İnsanlara Faydalı Olmak...
İslâm dini, inanç ve düşünce ayırımcılığı gözetmeksizin bütün insanlığı kucaklamayı hedefler. "Yaradılanı severim yaradandan ötürü" derken Yunus, İslâm'ın bu engin hoşgörüsüne işaret etmiştir. "Ne olursan ol yine gel" diyen Mevlana'nın söylediği de bundan başkası değildir. Öyle ya yeşil ağacı kesmeyi yasaklayan, susuz bir köpeği suladığından dolayı günahkar bir insanı cennetle müjdeleyen bir peygamberin getirdiği dinin şefkat kolları hiçbir insanı dışarıda bırakacak değildi.

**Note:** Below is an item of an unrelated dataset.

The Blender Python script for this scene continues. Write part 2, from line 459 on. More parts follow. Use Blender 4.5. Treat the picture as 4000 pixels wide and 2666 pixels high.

İslâm dini müslümanın bir toplum ve görev adamı olmasını öngörmüştür. Ona ferdi sorumluluklar yüklediği gibi toplumsal sorumluluklar da yüklemiştir. O, sahip olduğu eminlik, dürüstlük ve çalışkanlık gibi vasıflarıyla çevresine güven telkin eden, iç dünyasını canlı tuttuğu gibi çevresini de yeşertendir. Peygamberimiz (s.a.v) müslümanı işte bu durumundan dolayı yaprağı hiçbir mevsim dökülmeyen hurma ağacına benzetmiştir. (Buhari, "İlim" 14).
İnsanlara hizmet etme görevi " Sizin en hayırlınız ailesine en iyi olnınızdır..." (İbn Mace, "Nikah" 50) hadisinde vurgulandığı gibi bu görevin alanı aileden başlar, sonrasında imkan nispetinde diğer insanları da içine alır.